(Scene script records)
────
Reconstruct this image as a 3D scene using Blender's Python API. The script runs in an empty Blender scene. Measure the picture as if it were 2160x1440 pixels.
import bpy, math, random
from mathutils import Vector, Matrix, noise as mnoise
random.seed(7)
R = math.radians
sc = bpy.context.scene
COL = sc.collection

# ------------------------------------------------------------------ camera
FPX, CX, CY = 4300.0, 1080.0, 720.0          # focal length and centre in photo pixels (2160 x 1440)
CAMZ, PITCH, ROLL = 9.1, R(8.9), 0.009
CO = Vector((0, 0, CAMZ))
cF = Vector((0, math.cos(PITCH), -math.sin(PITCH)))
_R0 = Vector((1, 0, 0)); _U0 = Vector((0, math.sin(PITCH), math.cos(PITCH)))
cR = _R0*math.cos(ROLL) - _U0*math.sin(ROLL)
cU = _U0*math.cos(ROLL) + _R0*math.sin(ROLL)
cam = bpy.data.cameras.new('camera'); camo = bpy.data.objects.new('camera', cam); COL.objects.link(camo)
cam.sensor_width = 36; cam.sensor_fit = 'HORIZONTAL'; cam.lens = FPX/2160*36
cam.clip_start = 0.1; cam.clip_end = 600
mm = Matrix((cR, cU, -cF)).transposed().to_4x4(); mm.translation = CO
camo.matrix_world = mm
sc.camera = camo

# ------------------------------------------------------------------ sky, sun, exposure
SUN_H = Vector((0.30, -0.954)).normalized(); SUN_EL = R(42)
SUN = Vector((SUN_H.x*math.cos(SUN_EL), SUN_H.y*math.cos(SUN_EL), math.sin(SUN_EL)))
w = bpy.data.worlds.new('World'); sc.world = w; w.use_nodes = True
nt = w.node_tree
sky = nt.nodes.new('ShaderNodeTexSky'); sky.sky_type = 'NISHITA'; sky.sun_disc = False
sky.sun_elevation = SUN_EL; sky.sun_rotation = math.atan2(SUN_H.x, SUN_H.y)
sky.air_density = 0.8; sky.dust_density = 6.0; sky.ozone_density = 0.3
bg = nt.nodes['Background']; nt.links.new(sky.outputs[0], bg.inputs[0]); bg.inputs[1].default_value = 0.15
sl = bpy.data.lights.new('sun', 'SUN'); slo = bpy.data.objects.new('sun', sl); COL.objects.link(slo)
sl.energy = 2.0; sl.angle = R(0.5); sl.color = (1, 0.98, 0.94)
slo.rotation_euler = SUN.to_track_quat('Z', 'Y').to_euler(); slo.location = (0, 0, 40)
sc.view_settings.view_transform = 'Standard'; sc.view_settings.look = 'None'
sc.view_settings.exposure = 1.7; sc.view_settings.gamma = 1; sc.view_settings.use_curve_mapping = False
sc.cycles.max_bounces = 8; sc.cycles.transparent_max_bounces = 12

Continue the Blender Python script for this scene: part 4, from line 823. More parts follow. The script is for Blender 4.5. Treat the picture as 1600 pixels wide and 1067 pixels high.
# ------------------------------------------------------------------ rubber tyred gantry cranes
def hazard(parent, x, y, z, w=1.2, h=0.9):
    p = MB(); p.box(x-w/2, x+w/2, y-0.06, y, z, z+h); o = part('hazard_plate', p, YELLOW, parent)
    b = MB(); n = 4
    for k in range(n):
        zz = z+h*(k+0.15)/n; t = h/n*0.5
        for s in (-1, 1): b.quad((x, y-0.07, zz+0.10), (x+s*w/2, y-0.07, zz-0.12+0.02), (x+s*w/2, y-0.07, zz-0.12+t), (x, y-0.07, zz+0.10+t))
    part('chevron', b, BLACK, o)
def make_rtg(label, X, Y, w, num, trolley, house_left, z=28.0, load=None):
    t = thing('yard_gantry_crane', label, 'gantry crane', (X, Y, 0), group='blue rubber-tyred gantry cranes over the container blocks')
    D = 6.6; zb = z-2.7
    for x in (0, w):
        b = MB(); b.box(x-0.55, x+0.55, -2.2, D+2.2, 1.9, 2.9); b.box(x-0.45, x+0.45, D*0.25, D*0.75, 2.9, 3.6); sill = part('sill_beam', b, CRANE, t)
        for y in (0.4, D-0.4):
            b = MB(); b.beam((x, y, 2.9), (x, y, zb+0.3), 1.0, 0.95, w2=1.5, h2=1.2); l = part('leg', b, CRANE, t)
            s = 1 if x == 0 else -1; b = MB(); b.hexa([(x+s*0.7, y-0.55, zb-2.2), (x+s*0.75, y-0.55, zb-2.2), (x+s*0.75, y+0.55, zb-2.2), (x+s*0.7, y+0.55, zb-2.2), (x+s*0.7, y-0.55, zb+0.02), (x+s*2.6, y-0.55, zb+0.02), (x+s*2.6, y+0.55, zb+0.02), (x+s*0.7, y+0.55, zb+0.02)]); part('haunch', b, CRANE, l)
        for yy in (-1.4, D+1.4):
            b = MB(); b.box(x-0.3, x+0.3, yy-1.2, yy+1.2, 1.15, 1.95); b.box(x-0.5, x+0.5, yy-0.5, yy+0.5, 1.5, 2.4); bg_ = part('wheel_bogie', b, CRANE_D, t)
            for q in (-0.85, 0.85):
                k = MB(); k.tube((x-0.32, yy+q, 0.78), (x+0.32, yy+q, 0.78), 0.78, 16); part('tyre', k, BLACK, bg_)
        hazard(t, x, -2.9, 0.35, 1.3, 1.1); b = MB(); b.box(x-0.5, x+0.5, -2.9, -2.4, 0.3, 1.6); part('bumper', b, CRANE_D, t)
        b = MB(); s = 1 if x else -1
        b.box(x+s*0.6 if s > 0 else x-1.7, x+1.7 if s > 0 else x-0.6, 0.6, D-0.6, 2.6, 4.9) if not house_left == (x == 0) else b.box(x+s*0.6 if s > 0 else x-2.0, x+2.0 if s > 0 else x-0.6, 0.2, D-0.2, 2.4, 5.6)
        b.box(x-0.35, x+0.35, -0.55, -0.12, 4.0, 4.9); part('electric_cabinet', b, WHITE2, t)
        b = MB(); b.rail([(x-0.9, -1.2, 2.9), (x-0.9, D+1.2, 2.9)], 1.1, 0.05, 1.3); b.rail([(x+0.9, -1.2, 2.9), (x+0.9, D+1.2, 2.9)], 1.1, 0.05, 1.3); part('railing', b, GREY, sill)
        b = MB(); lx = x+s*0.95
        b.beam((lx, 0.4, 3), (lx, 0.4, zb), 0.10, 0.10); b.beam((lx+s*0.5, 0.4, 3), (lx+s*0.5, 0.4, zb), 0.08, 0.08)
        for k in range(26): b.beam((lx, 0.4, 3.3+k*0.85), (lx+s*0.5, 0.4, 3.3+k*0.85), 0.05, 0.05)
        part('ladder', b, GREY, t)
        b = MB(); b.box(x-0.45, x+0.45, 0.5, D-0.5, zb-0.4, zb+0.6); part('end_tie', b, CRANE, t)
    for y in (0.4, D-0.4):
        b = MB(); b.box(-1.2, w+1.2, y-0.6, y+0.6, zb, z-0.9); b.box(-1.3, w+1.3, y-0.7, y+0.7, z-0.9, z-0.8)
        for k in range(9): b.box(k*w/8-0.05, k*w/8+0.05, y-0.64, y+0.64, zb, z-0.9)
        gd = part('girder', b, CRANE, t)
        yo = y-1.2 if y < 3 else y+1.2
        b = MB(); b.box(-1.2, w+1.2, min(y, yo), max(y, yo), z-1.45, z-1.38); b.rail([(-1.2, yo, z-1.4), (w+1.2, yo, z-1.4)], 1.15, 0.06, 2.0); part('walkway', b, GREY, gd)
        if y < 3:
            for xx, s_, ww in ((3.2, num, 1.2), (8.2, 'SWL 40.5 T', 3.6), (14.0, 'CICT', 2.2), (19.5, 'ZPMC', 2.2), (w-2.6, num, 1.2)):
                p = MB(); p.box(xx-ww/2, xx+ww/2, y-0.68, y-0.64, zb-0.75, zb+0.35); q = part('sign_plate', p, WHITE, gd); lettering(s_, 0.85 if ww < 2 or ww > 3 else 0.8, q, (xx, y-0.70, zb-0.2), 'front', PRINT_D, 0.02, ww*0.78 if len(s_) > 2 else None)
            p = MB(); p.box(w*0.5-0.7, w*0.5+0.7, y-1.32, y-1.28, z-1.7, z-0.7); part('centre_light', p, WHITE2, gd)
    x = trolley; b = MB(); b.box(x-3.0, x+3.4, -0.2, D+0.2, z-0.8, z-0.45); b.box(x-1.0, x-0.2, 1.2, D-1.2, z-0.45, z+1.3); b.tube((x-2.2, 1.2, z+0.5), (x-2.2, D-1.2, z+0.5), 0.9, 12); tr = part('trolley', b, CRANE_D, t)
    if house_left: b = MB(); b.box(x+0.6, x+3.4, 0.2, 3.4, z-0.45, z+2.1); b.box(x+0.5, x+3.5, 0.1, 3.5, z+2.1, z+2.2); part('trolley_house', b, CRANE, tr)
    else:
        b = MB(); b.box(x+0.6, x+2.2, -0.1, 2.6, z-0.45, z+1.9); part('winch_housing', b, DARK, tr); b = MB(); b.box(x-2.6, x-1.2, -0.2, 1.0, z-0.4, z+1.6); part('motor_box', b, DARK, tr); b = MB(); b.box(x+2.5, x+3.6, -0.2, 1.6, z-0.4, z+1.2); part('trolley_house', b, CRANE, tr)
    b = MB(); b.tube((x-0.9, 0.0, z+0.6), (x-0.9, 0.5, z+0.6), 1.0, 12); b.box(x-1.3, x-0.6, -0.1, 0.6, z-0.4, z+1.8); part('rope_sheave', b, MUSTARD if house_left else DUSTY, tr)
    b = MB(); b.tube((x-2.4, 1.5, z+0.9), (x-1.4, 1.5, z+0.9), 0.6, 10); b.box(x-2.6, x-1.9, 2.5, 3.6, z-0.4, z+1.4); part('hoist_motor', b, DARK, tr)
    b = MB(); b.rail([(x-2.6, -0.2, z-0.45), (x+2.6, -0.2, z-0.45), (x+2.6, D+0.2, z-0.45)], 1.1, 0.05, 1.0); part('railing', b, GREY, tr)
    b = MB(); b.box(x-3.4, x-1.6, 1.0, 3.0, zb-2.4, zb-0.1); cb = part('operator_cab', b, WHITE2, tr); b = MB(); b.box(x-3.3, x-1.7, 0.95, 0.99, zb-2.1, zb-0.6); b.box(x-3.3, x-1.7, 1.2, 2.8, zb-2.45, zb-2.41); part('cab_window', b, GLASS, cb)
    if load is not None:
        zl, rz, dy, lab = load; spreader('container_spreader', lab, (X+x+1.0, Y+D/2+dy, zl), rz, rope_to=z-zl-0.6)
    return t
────
## The request
Whichever lines contain the string "picture", select and copy them.

## Final answer
Reconstruct this image as a 3D scene using Blender's Python API. The script runs in an empty Blender scene. Measure the picture as if it were 2160x1440 pixels.
Continue the Blender Python script for this scene: part 4, from line 823. More parts follow. The script is for Blender 4.5. Treat the picture as 1600 pixels wide and 1067 pixels high.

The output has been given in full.